24 de novembro de 2016

Outro Mundo Ultra Tumba. Rodolfo Mariano (auto-edição)

Apesar de não conter uma lombada, este volume de mais de quarenta páginas, todas elas ocupadas por matéria gráfica-narrativa, constitui-se um verdadeiro álbum, apresentando uma narrativa organizada em torno de um só núcleo. Conforme havia sido prometido em As Crónicas da Cemitéria, há todo um universo de referências que é repetido, como se o autor trabalhasse sob a noção de “tema-e-repetição”, ou algo que equivalesse à metáfora de melodias sobre um tema. De novo vemos o regresso da figura antropomórfica da morte, ora sob a imagem de uma encapuzada de gadanha ora sob a de uma caveira, guitarras clássicas, espadas, ampulhetas e garrafas falantes, e personagens advindas de um caldo genérico de high fantasy e sword & sorcery: guerreiros cimérios, princesas sedutoras, druidas, criaturas maléficas, corvos, e acrescentando-se a este bestiário criaturas do espaço, como Chewbaccas ferozes. (Mais) 
 As conversas entre esses tais objectos abrem espaço a que a caveira partilhe histórias antigas com os companheiros de horas perdidas, e são essas histórias-dentro-da-história que ocupam a parte de leão da narrativa, numa estrutura clássica. A primeira é de natureza trágica, entre um baladeiro mágico e a sua amante, e a outra mais cómica, sobre uma alma aprisionada no corpo de um rouxinol, mas sempre bebendo de um mesmo substrato. O que é curioso é que, mesmo nestas fórmulas que parecem genéricas e apresentadas de modo rápido e sumário, Rudolfo Mariano acaba por criar uma curiosa mitologia, densa, senão mesmo um apanhado de uma matéria que poderíamos imaginar como sendo passível de desdobramento em múltiplos volumes. Se bem que crie redes de ligação quer com mitos cristãos (a queda dos anjos rebeldes e a criação do abismo) quer com histórias mais ou menos reconhecíveis (desde Tolkien à Marvel), Outro mundo acaba por erigir um universo muito particular. Tendo em conta ainda que estas personagens que emolduram as narrativas são recorrentes nos trabalhos de Mariano (em trabalhos publicados noutros locais e mesmo online), acreditamos que a longo prazo estejamos perante um verdadeiro monumento de worldbuilding.

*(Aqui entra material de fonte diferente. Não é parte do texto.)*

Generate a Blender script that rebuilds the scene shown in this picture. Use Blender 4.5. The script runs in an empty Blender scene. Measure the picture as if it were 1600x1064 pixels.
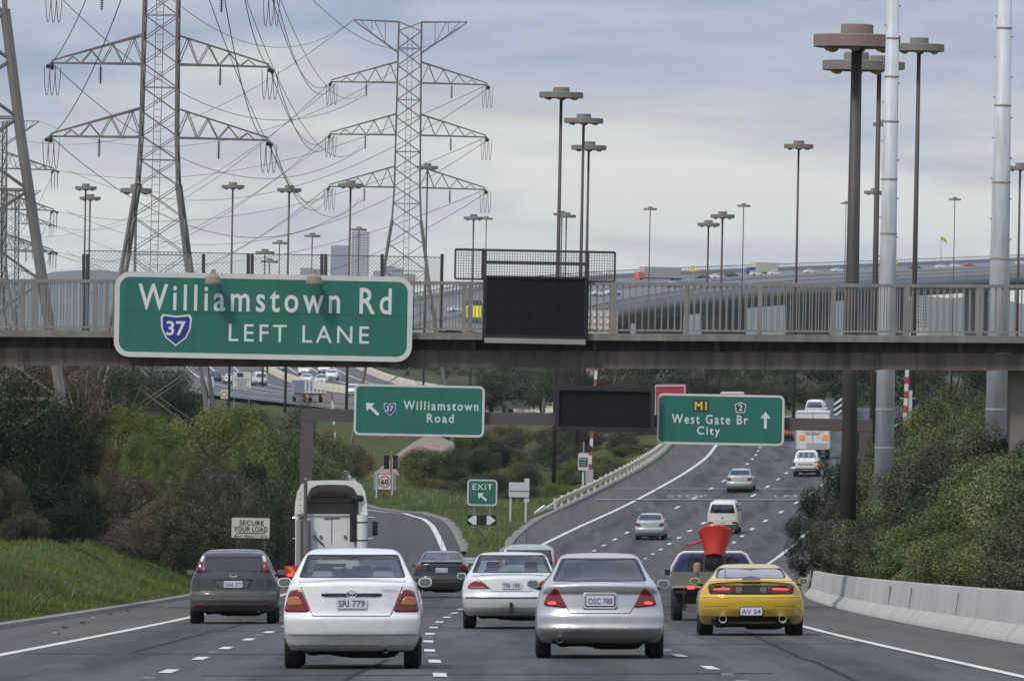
import bpy, math, random
import numpy as np
from mathutils import Vector, Matrix
from mathutils.bvhtree import BVHTree

SC = bpy.context.scene
COL = SC.collection
R = math.radians

# ------------------------------------------------------------------ camera
FPX = 13000.0                       # focal length in photograph pixels (long telephoto)
ROLL = math.atan(0.0192)
PITCH = math.atan(20.0 / FPX)
cam_d = bpy.data.cameras.new('camera')
cam = bpy.data.objects.new('camera', cam_d)
COL.objects.link(cam)
cam_d.sensor_width = 36.0
cam_d.lens = 36.0 * FPX / 1600.0
cam_d.clip_start = 1.0
cam_d.clip_end = 60000.0
cam.matrix_world = Matrix.Rotation(math.pi / 2 - PITCH, 4, 'X') @ Matrix.Rotation(ROLL, 4, 'Z')
SC.camera = cam

# ------------------------------------------------------------------ world and sun
SUN_EL, SUN_AZ = 54.0, 222.0        # azimuth clockwise from +Y (the view direction)
world = bpy.data.worlds.new('World')
SC.world = world
world.use_nodes = True
wn, wl = world.node_tree.nodes, world.node_tree.links
wn.clear()


def wnode(t, **kw):
    n = wn.new(t)
    for k, v in kw.items():
        if k.startswith('i_'):
            n.inputs[int(k[2:])].default_value = v
        else:
            setattr(n, k, v)
    return n


def wmath(op, a, b=None, c=None):
    n = wn.new('ShaderNodeMath')
    n.operation = op
    for i, v in enumerate((a, b, c)):
        if v is None:
            continue
        if isinstance(v, (int, float)):
            n.inputs[i].default_value = v
        else:
            wl.new(v, n.inputs[i])
    return n.outputs[0]


def wmix(f, a, b):
    n = wn.new('ShaderNodeMix')
    n.data_type = 'RGBA'
    for s, v in ((n.inputs[0], f), (n.inputs[6], a), (n.inputs[7], b)):
        if isinstance(v, tuple):
            s.default_value = v + (1,)
        elif isinstance(v, (int, float)):
            s.default_value = v
        else:
            wl.new(v, s)
    return n.outputs[2]


sky = wnode('ShaderNodeTexSky', sky_type='NISHITA', sun_disc=False)
sky.sun_elevation = R(SUN_EL)
sky.sun_rotation = R(SUN_AZ)
sky.altitude = 20
sky.dust_density = 3.0
tc = wnode('ShaderNodeTexCoord')
sep = wnode('ShaderNodeSeparateXYZ')
wl.new(tc.outputs['Generated'], sep.inputs[0])
elev = wmath('MAXIMUM', sep.outputs[2], 0.0)
den = wmath('ADD', elev, 0.060)
comb = wnode('ShaderNodeCombineXYZ')
wl.new(wmath('MULTIPLY', wmath('DIVIDE', sep.outputs[0], den), 2.2), comb.inputs[0])
wl.new(wmath('DIVIDE', sep.outputs[1], den), comb.inputs[1])
nz = wnode('ShaderNodeTexNoise', noise_dimensions='3D')
wl.new(comb.outputs[0], nz.inputs['Vector'])
nz.inputs['Scale'].default_value = 0.62
nz.inputs['Detail'].default_value = 6
nz.inputs['Roughness'].default_value = 0.5
nz.inputs['Distortion'].default_value = 0.5
nz2 = wnode('ShaderNodeTexNoise', noise_dimensions='3D')
wl.new(comb.outputs[0], nz2.inputs['Vector'])
nz2.inputs['Scale'].default_value = 1.7
nz2.inputs['Detail'].default_value = 7
nz2.inputs['Roughness'].default_value = 0.6
# a layer of stratus: bright and creamy low down where it is lit from behind, slate blue higher up
lowband = wmath('SUBTRACT', 1.0, wmath('SMOOTHSTEP', 0, 1, 0) if False else wmath('MINIMUM', wmath('MAXIMUM', wmath('DIVIDE', wmath('SUBTRACT', elev, 0.0165), 0.0150), 0.0), 1.0))
cl = wmath('ADD', wmath('MULTIPLY', wmath('SUBTRACT', nz.outputs[0], 0.5), 2.1), wmath('MULTIPLY', wmath('SUBTRACT', nz2.outputs[0], 0.5), 0.9))
fac = wmath('MINIMUM', wmath('MAXIMUM', wmath('ADD', wmath('MULTIPLY', lowband, 0.80), wmath('ADD', cl, 0.14)), 0.0), 1.0)
cloud = wmix(fac, (0.37, 0.45, 0.60), (0.88, 0.87, 0.82))
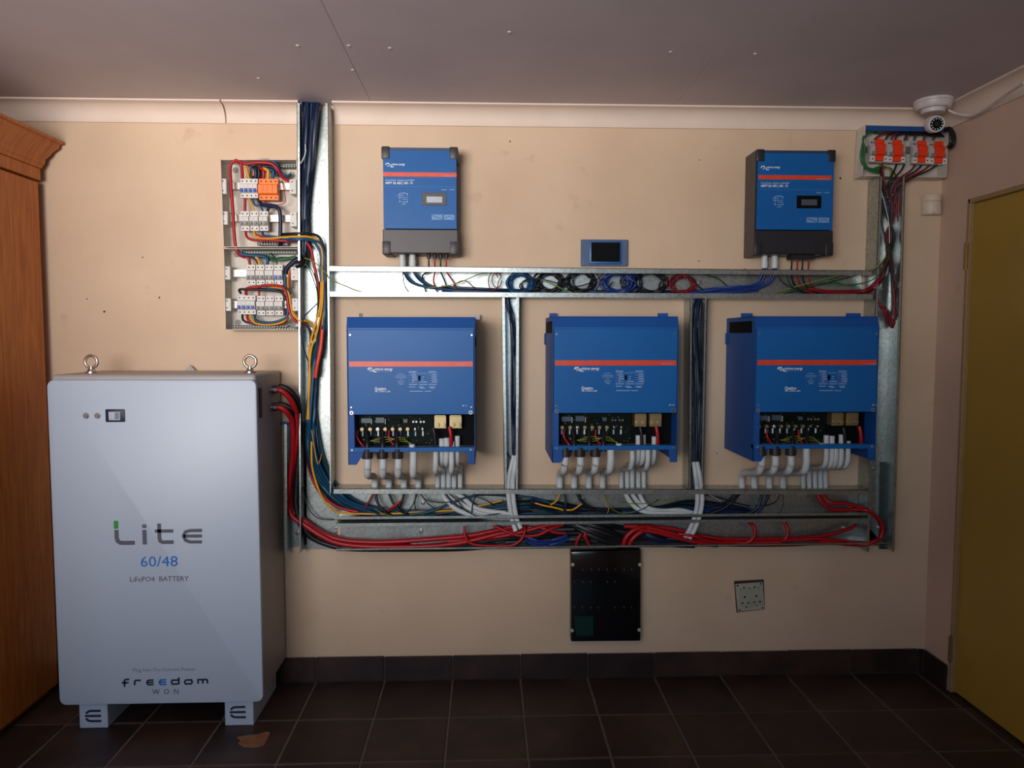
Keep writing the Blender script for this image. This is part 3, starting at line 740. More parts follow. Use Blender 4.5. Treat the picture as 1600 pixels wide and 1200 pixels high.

Visualmente, estamos perante uma aturada e paciente monumentalidade, de facto, em que o horror vacui opera como princípio, não havendo canto onde não estejam presentes densas tramas ou jogos de linhas criando texturas, que tanto servirão para construir objectos sólidos (as paredes de granito dos castelos e montanhas, as nuvens pesadas no céu, os arranjos florais de relâmpagos) ou efeitos de moldura e decorativismo que são tão simbólicos como ambientais. As histórias surgem em páginas engalanadas de forma paciente e específica, trazendo uma certa onda de Arts & Crafts ou à la Ivan Bilibin, pós-metal, porém.

Em termos textuais, o autor também cria situações deliciosas, encontrando um estranho equilíbrio entre uma linguagem dramática, épica e formulaica, como se espera deste tipo de aventuras e géneros, e uma abordagem mais descontraída, como se de facto se tratasse de um contador de histórias amistoso falando com um público à mão de semear.

Apesar do seu aparente universo contido, em torno do terror, do heavy metal, do épico sci-fi/high-fantasy, a verdade é que o autor demonstra que haverá espaço para um desenvolvimento muito curioso e quase universal de histórias comoventes, divertidas e tremendas com estas suas personagens. E seja dos cantos mais afastados do universo ou dos abismos mais profundos dos avernos, todas elas partilham características que conheceremos bem, ao redor de um fogo e de uma par de cervejas.